Wednesday, August 05, 2015

Churlishness

We've gotten questions about this the last few days, and now CB points out the odd behavior, to wit:

... Now that the profile of our show [BoJack Horseman] is rising, we need to get a lot more protective about what we show online. I know a lot of character designers have been posting their work online since season 1. Sadly, we need to bring an end to that practice. If you have samples of your artwork for the show posted on Tumblr, Instagram or any other website, you’ll need to pull it down. Same goes for any storyboard samples, background and prop art, animatics and any other original art created for the show. ...

The usual drill?

Management frowns on artists putting artwork samples from un-aired shows and unreleased movies into their on-line portfolios. In fact, management does more than frown. It has conniption fits. It tells employees too get said art off the internet pronto. At decibels near the threshold of pain.
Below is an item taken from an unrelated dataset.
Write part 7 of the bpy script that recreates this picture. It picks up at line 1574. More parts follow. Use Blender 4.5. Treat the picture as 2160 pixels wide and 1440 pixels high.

And it's understandable. The production isn't out in the marketplace yet, and the release of development materials might negatively impact the unfinished product. But that's for unseen shows or theatrical features.

Once a show or movie is released, managers at most studios are fine with artists showing work samples in their digital portfolios. Industry-wide, the understanding is that people need to get hired, and the major way to get hired is to show the latest storyboard and/or designs to prospective employers. It's the way the biz works. And few managers are interested in ancient work created for shows long gone.

So BoJack suits wanting work to be taken down after it's been up for months? Weird. Just weird.